Patricia Gualinga

Patricia Gualinga was a speaker for the indigenous Kichwa community Sarayaku in Ecuador for a long time. From the beginning, she was at the forefront in the battle against the invasion of international oil companies into the territory of the Sarayaku. She was a key figure in the lawsuit against the state of Ecuador at the International Court of Justice and a strong leader in a steadily growing feminist movement fighting for the protection of the Amazonas.

She travelled the entire world as an ambassador: at international events like the UN Conference for indigenous peoples in New York and the Climate Change Conference in Paris.

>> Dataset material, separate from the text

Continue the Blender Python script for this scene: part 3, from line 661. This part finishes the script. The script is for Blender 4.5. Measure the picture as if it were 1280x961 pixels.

Patricia Gualinga puts the fight for territory and a life in harmony with nature into a larger context of international efforts to achieve a more sustainable future. The conservation of traditions and rich cultural identities and the approach towards so-called modernity open a creative space for the indispensable dialogue and exchange during a time at the crossroads.


Belonging to the indigenous Kichwa, the Sarayaku community lives in the Amazon rainforest. It calls itself the “people of the zenith”, a term which stems from an age-old legend. The community is world-famous and is thought of as a symbol of indigenous resistance against the invasion of large oil companies into their territory and the manifestation of independence between tradition and modernity in our globalised world.

The community became world-renowned due to a long-term struggle against international oil companies. The small community sued the state of Ecuador at the highest international level, at the International Court of Justice, in 2002. The government had approved of the drilling in the territory of the Kichwa without the permission of the community. The community wasn’t intimidated, and the community received 1.3 million dollars as compensation.

The community used this money to establish the first indigenous bank in Ecuador, an own education institute and even an own airline. The community still managed to maintain its indigenous lifestyle, a life in harmony with nature.